Après un trop long silence discographique, sans mort, ni gloire (quoique!) ni fin du monde, Kruger nous gratifie d’une nouvelle courte galette au titre obscur : 333

Seulement deux tounes, « un peu court jeune homme », a t-on envie de dire. Mais ces messieurs revendiquent depuis longtemps leur grand âge – getting too old for that shit –  et avaient prévenu que la sénilité étant proche, ils ne seraient plus capables que de faire des demi-albums.

On les pardonne, l’ensemble est consistant. Ça parle d’ailleurs majoritairement de bouffe. De moteurs, également. On retrouve les thématiques incontournables de Kruger : conduire vite une grosse auto en ligne droite en mangeant un burger. Pour ceux qui en douteraient, les textes font pour une fois partie du packaging, au demeurant sobre et classieux.

La composition, pour paraphraser audacieusement Reno, ne laisse pas les mouches tranquilles. Il y a encore de la fougue chez les vieux croulants et du sang neuf avec l’arrivée de Raul à la guitare. Ça court, ça vole, ça assomme, c’est tout le rock’n roll qu’on attend de Kruger.

The Wild Brunch est un tube, autant qu’une pièce de ce poids-là puisse l’être. L’introduction est de celles qui font se jeter à terre et abîmer ses pantalons, on a très envie de tourner le volume vers la droite. Les passages mélodiques ont autant de flegme que de nerfs et évoquent très franchement l’attitude nihiliste et pince-sans-rire des larrons sur scène. Du plaisir coupable!

Herbivores démarre presque comme une plaisanterie avec des choeurs Mercury-esque avant de basculer sans prévenir dans un black-sludge-quelque chose pas bien éloigné d’Abraham, le groupe de Jak, six-cordiste baryton réformiste de la formation. On s’imagine aisément perpétuer un carnage dans le Mile-End au milieu d’un lâché de bisons.

L’enregistrement est comme souvent fait maison. La console et les oreilles de Magnus Lindberg, qui s’est également occupé du dernier Abraham, on fait le reste. Inutile de préciser que c’est très audible, peut-être plus aéré que For Death, Glory and the End of the world. Un grand plaisir, surtout sur un vrai disque.

Une remarque tout de même : les albums de Kruger nous ont habitués à plus de cohérence. Plusieurs guitaristes y sont passés et ça s’entend. Les deux pièces du disque sont à écouter distinctement, en fonction de l’humeur : « Je chanterai bien dans mon balai debout sur ma table basse » ou « Je vais me farcir un grano pour mon déjeuner ». Elles pourraient presque être tirées de deux albums différents.

333 est un EP de « transition partagée » fort jouissif, un échantillonnage de saucissons pour l’apéro qui précède une raclette. Pour le coup, c’est très helvète.

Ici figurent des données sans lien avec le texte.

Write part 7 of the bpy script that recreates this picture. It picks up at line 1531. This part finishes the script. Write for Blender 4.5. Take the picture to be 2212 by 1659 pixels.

Ce bien bel objet est disponible en vinyle 10 » numéroté (333 exemplaires, of course) ou en digital. Merci à eux, ils ont pensé aux audiophiles (en Suisse, ça se dit « nerd ») et le téléchargement est disponible dans de nombreuses qualités sur Bandcamp. Hors de question de se priver, mais on attend tout de même le fromage avec impatience, surtout s’il goûte le Wild Brunch.